The most dangerous pathway forward lies in escalation through miscalculation. If Iranian missile strikes cause substantial American casualties, Washington may expand objectives from deterrence to regime level degradation of military capability. Conversely, if Israeli cities sustain sustained damage despite defensive systems, domestic pressure could drive deeper strikes against Iranian infrastructure, potentially including energy facilities or command centers in dense urban areas. Each additional layer of escalation increases the probability of regional spillover, drawing in additional state and nonstate actors. Strategic endurance will define outcomes more than initial shock value. Israel depends on rapid decisive action because of its limited strategic depth. Iran depends on absorbing punishment while maintaining retaliatory capacity. The United States depends on maintaining alliance cohesion and domestic political support while avoiding entrapment in another protracted regional war. Economic warfare through sanctions, energy disruption, and cyber sabotage may intensify alongside kinetic operations.

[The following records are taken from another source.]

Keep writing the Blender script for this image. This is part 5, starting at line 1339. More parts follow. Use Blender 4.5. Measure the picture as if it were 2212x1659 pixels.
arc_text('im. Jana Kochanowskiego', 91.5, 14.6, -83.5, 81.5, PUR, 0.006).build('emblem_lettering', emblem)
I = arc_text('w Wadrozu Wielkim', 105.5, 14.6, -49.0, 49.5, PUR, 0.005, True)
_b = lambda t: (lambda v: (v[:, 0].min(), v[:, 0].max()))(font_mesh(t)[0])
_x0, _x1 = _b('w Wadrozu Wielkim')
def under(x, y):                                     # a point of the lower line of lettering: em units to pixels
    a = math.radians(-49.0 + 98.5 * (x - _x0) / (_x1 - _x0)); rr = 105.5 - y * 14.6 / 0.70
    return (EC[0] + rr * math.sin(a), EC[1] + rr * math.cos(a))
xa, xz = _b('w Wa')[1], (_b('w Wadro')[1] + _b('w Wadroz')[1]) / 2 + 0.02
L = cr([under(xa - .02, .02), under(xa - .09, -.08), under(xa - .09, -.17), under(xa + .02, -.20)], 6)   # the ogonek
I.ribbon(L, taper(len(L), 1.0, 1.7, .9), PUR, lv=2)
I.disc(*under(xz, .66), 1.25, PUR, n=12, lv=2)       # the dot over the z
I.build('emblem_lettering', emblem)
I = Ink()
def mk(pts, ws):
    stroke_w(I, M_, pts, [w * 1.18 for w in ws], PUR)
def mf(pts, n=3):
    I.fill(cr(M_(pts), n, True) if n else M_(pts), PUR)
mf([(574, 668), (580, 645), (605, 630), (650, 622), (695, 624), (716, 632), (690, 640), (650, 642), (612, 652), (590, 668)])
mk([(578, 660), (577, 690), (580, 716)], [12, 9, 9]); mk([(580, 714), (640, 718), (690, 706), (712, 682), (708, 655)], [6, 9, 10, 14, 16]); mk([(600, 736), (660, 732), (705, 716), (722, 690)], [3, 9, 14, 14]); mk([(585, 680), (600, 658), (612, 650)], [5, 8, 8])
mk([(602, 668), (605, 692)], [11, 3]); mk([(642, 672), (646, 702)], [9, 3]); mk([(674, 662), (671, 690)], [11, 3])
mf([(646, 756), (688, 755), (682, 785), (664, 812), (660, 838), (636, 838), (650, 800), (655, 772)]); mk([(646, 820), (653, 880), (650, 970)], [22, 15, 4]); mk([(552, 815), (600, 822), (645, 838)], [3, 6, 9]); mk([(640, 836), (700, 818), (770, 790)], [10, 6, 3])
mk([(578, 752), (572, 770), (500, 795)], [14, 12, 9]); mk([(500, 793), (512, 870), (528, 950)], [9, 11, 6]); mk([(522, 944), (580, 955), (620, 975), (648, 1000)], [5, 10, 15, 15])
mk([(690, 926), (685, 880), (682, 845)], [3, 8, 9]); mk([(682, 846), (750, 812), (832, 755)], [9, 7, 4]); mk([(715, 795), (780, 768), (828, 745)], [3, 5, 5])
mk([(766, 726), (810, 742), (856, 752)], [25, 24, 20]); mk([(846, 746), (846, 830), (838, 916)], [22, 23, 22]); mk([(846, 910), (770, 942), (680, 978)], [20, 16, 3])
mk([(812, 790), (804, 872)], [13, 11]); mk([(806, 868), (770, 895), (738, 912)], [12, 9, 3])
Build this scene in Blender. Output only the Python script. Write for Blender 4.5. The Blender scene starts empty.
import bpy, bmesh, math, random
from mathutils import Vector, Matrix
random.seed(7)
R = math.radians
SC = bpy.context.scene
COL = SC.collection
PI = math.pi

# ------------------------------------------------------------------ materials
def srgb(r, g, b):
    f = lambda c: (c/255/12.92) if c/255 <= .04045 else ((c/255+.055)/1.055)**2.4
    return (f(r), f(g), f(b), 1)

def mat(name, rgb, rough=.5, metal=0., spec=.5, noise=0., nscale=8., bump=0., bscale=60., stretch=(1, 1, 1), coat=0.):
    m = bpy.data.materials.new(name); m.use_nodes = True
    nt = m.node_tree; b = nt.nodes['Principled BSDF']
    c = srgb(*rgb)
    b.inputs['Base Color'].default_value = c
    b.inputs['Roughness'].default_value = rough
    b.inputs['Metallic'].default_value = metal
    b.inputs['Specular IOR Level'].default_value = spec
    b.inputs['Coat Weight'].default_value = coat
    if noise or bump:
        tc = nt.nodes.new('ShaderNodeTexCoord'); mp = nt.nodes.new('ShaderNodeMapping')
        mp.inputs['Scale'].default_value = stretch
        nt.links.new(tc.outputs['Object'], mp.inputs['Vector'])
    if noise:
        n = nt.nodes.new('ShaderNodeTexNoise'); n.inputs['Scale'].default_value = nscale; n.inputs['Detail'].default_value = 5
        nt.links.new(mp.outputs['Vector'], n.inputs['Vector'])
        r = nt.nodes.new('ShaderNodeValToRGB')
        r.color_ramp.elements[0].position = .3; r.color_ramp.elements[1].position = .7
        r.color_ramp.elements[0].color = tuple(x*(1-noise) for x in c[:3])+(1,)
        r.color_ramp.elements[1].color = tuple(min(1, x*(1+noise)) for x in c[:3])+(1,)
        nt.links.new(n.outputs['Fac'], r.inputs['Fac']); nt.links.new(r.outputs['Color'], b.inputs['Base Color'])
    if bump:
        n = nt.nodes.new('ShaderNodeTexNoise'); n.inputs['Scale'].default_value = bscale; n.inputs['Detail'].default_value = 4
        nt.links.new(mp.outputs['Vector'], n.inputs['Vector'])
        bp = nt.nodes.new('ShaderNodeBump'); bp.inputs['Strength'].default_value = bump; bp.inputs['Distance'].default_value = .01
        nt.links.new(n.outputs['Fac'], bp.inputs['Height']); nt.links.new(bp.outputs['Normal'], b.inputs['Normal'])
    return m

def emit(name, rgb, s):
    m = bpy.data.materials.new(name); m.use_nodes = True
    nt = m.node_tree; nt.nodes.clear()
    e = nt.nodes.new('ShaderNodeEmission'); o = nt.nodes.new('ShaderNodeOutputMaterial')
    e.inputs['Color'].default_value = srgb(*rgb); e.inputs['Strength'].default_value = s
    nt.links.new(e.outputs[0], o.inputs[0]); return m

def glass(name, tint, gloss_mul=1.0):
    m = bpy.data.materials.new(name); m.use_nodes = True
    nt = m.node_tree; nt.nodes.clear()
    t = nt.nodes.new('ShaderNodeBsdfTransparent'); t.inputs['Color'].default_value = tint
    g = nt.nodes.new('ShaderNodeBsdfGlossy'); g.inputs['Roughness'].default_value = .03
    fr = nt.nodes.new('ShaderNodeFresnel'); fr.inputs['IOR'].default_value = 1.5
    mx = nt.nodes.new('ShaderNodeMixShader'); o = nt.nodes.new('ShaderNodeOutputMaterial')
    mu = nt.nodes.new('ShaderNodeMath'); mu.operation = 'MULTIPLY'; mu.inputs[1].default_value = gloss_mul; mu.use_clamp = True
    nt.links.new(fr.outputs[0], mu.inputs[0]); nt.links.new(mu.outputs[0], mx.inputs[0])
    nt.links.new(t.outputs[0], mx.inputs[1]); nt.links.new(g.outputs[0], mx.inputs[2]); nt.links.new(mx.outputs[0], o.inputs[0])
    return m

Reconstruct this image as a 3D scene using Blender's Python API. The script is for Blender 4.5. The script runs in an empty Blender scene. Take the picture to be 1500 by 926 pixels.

Ultimately, no actor possesses a clean path to absolute victory. Israel can degrade Iranian capabilities but cannot eliminate geography or ideology. The United States can project overwhelming force but must manage political thresholds and global commitments. Iran can impose costs and disrupt stability but risks devastating attrition if escalation crosses into full scale sustained American engagement. The ceiling of this conflict is extraordinarily high because it involves nuclear infrastructure, regional proxies, global energy corridors, and great power credibility. The floor is equally unstable because limited strikes can spiral into systemic confrontation.

What happens next will depend on deterrence credibility, intelligence accuracy, and the willingness of leaders to calibrate force without crossing irreversible red lines. The architecture of modern warfare, built on precision technology and networked systems, offers both surgical capability and catastrophic potential. In this volatile triangle of power, the margin for error is vanishingly thin, and the consequences of strategic misjudgment would reverberate far beyond the Middle East into the foundations of global security itself.